Currently, sex education in Florida does not begin until the fifth grade, Spar said, when health instructors are required to give a one-time lesson on bodily changes that students may be experiencing because of puberty.
Lessons about sexual orientation or gender identity are not part of the curriculum, he said.
But conservative lawmakers have argued to the contrary, claiming that both topics are being pushed in an inappropriate manner on children in classrooms across the state.
In emailed comments to Changing America, the bill’s sponsor, Rep. Joe Harding (R), said the measure had successfully prevented “far-left school districts from trying to sexualize our children.”
“Florida is no longer just the freest state in the country, it is now the most pro-parent state as well,” he said.
In March, Harding during a television interview with ABC affiliate WPLG in Miami said he had introduced the bill because he had been notified of multiple instances where educators of students as young as kindergarten were teaching lessons about “gender theory and gender identity.”
“The reason that the bill exists is because we have specific examples where this type of instruction has happened in Florida schools,” he said at the time.
Harding added that the legislation’s primary purpose is — and has always been — to empower parents and give them a greater say in the education of their children.
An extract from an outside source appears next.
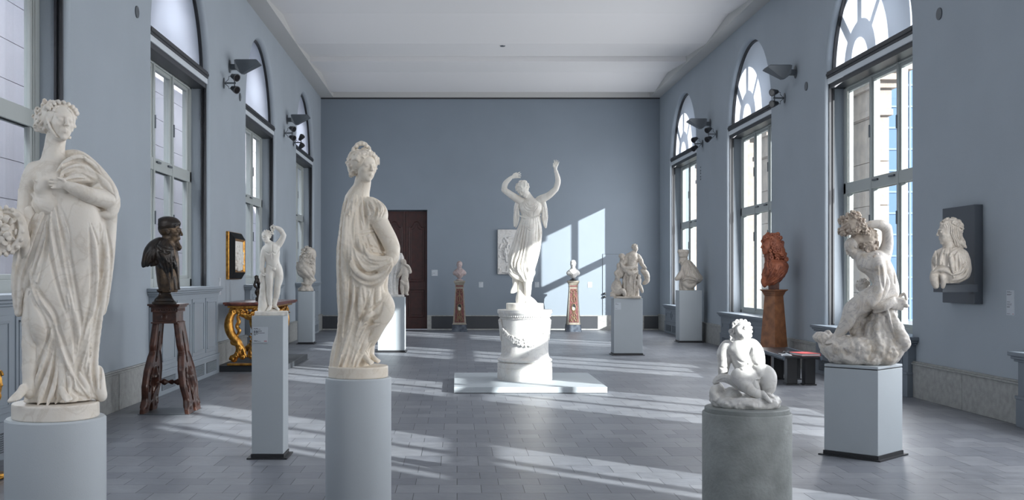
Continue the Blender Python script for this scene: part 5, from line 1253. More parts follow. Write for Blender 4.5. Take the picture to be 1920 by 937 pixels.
# ================================================================== 14-16. small busts and the statuette on the console
def small_bust(px, py, sc, label, cap_, msoc, m):
    s = Statue('marble_bust', label, 'bust', px, py, sc)
    b = s.field(px-18, px+18, py-44, py+2, -14, 14, .6)
    T = head(b, s.p(px, py-29.5, 1), 15.5, rot(-4, 0, 0), male=True, k=.9); CH(b, f'{px},{py-22},0 {px},{py-18},0', [4.2, 5.5], 2)
    if cap_: b.ell(T(0,.32,-.06), (5.6, 4.6, 6.4), None, .4); b.chain([T(.36*sin(a), .16, .36*cos(a)-.06) for a in [x*pi/6 for x in range(13)]], .8, .3)
    CH(b, f'{px-9},{py-14},0 {px},{py-16},0 {px+9},{py-14},0', [3.6, 6, 3.6], 3, flat=((0,0,1), 1.1)); CH(b, f'{px},{py-14},0 {px},{py-9},0', [6.5, 4.5], 3)
    ST(b, f'{px-6},{py-19} {px},{py-13} {px+6},{py-19}', .9, .5, lift=.6); ST(b, f'{px},{py-13} {px},{py-8}', .7, .5, lift=.5)
    s.add(b, 'figure', m)
    p = s.field(px-9, px+9, py-12, py+2, -9, 9, .5); LF(p, [(py-.2,px-6.5,px+6.5,0,6.5),(py-1.8,px-6.5,px+6.5,0,6.5),(py-3,px-3.5,px+3.5,0,3.5),(py-6,px-2.6,px+2.6,0,2.6),(py-8.5,px-4,px+4,0,4)], None, .5); s.add(p, 'socle', msoc)
    return s
M_pinkm = marble('rosy_stone', (.42,.34,.33), (.3,.24,.24), (.22,.17,.16), 6, 14, .5)
small_bust(861.5, 526, 68.7, 'small rosy stone bust of a man, on the left painted pedestal', False, M_pinkm, M_pinkm)
small_bust(1074.6, 526, 68.7, 'small pale marble bust in a cap, on the right painted pedestal', True, M_dark, M_marE)
s = Statue('wooden_statuette', 'small dark carved figure group standing on the gilded console table by the wall', 'statue', 489, 563.6, 112)
b = s.field(472, 506, 506, 570, -14, 14, .7); head(b, s.p(480.5, 520, 2), 9, rot(-30,0,0)); CH(b, '482,524,0 488,532,0 490,545,0', [3.5, 5.5, 7], 2); CH(b, '480,526,3 477,534,4 483,541,4', [2.2,2,1.8], 1.2); CH(b, '491,528,0 497,524,2 496,516,2', [3,2.4,2], 1.5); CH(b, '486,542,3 481,548,4 486,556,3', [3.4,3,2.4], 1.5); b.noise(.8, 4, 2); s.add(b, 'figure', M_bronze)
p = s.field(472, 506, 545, 570, -13, 13, .7); p.box(s.p(489, 562, 0), (10, 5, 8), None, .6, .6); p.box(s.p(489, 552, 0), (8, 5, 7), None, .6, .8); p.box(s.p(489,566.4,0), (11.5,1.2,9.5), None,.4,.4); s.add(p, 'plinth', M_bronze)
# ------------------------------------------------------------------ pedestals, plinths, furniture
M_plinth = mat('plinth_paint', (.41,.45,.48), .55, bump=.12, bscale=220, var=.03, vscale=3)
M_plate = mat('black_plate', (.018,.019,.022), .45)
M_drum = mat('drum_paint', (.50,.54,.57), .5, bump=.1, bscale=220, var=.03, vscale=2)
M_concrete = mat('grey_stone_drum', (.27,.29,.285), .6, bump=.35, bscale=45, color2=(.20,.215,.21), vscale=7)
M_cara = marble('pedestal_marble', (.68,.67,.65), (.58,.57,.57), (.50,.43,.36), 5.0, 6.0, .45)
M_gold = mat('gilding', (.62,.33,.07), .28, metal=.9, color2=(.30,.13,.03), vscale=22, bump=.5, bscale=70)
M_redmarble = mat('red_marble', (.22,.075,.055), .25, color2=(.07,.025,.022), vscale=10)
M_text = mat('label_print', (.03,.03,.035), .7); M_label = mat('label_board', (.50,.54,.58), .6); M_redp = mat('label_mark', (.45,.05,.06), .6)
ROOTS = {o['label']: o for o in bpy.data.objects if o.type == 'EMPTY' and 'label' in o.keys()}
def at(px, y_or_s): return (px-VPX)/y_or_s, FPX/y_or_s

def drum(label, x, y, r, top, m, step=None):
    t = thing('pedestal', label, 'pedestal', (x, y, 0)); mb = MB()
    if step: mb.lathe([(r*.97,0),(r,.006),(r,top-step[1]-.008),(r-.006,top-step[1])], n=96); mb.build('drum', m, t, smooth=True); mb = MB(); mb.lathe([(step[0],top-step[1]),(step[0],top-.006),(step[0]-.006,top)], n=96); mb.build('top_disc', m, t, smooth=True)
    else: mb.lathe([(r*.98,0),(r,.006),(r,top-.008),(r-.008,top)], n=96); mb.build('drum', m, t, smooth=True)
    return t
a = bpy.data.objects['marble_statue'].location; drum('leftmost tall pale grey cylindrical drum under the flower-holding woman', a.x, a.y, .2245, a.z, M_drum)
a = bpy.data.objects['marble_statue.001'].location; drum('slender pale grey cylindrical drum under the crowned marble woman', a.x, a.y, .212, a.z, M_drum)
a = bpy.data.objects['marble_statue.004'].location; drum('broad grey stone drum with a stepped top under the seated infant', a.x, a.y, .272, a.z, M_concrete, (.257, .03))

def plinth(label, x, y, hx, hy, top, rz=0, e=.035, slab=0.0, m=None):
    t = thing('plinth', label, 'plinth', (x, y, 0), rz)
    MB().box(-hx-e, hx+e, -hy-e, hy+e, 0, .012).box(-hx-.006, hx+.006, -hy-.006, hy+.006, .012, .04).build('base_plate', M_plate, t)
    m = m or M_plinth
    if slab:
        MB().box(-hx, hx, -hy, hy, .04, top-slab-.008).build('body', m, t, bevel=.004); MB().box(-hx+.008, hx-.008, -hy+.008, hy-.008, top-slab-.008, top-slab).build('shadow_gap', M_plate, t)
        MB().box(-hx, hx, -hy, hy, top-slab, top).build('top_slab', m, t, bevel=.004)
    else: MB().box(-hx, hx, -hy, hy, .04, top).build('body', m, t, bevel=.004)
    return t
P_faun = plinth('narrow pale plinth with a printed label under the youth holding grapes', -1.5595, 8.905, .1295, .135, bpy.data.objects['marble_statuette'].location.z)
a = bpy.data.objects['marble_statue.003'].location; plinth('square pale plinth set cornerwise under the veined marble youth', a.x, a.y, .232, .232, a.z, RAD(44), .035, .022)
a = bpy.data.objects['marble_bust.001'].location; plinth('plain pale plinth under the capped clergyman bust', a.x+.02, a.y+.02, .255, .25, a.z, RAD(-2))
a = bpy.data.objects['marble_bust.002'].location; plinth('plain pale plinth under the long-wigged bust by the left wall', a.x+.01, a.y, .165, .175, a.z)
a = bpy.data.objects['marble_group'].location; plinth('pale plinth under the draped monument, partly behind the crowned woman', -1.30, a.y, .265, .225, a.z)
a = bpy.data.objects['marble_group.001'].location; P_char = plinth('wide pale plinth with a small label under the marble family group', 3.253, a.y, .273, .19, a.z)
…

He said Democrats calling the measure the “Don’t Say Gay” bill were lying to children and using them as “political pawns” to further an agenda.
LGBTQ+ advocacy groups, meanwhile, have accused Harding and other Florida Republicans of doing the same thing.
“The country is tired of watching you use the lives of our children for personal political power,” Joni Madison, the interim president of the Human Rights Campaign, said Thursday in a statement directed at conservative politicians in Florida and other states where similar measures have been introduced.
“We’ve always understood what we’re up against in the state of Florida,” Brandon Wolf, the press secretary of the organization Equality Florida, told Changing America. “We know these lawmakers, we know the rightward shift that has happened under Governor Ron DeSantis.”
Equality Florida is one of several groups suing the DeSantis administration over the new law, which it called “blatantly unconstitutional” in a complaint filed in March.
The law is also personal for Wolf, a queer man who survived the Pulse nightclub shooting in Orlando in 2016. His two best friends, Drew and Juan, were among the 49 people killed that night.
Wolf worries that measures like this one will stoke division and worsen anti-LGBTQ+ violence, which has increased nationwide over the last year.
“It feels very ominous that in a state that saw the deadliest attack on LGBTQ people in this nation’s history … that we would be having conversations about erasing our history, our lives, our lived experiences from classrooms,” he said.
Wolf said he’s recently felt a renewed vigilance when it comes to his personal safety — a vigilance he has not felt since the days immediately following the Pulse attack.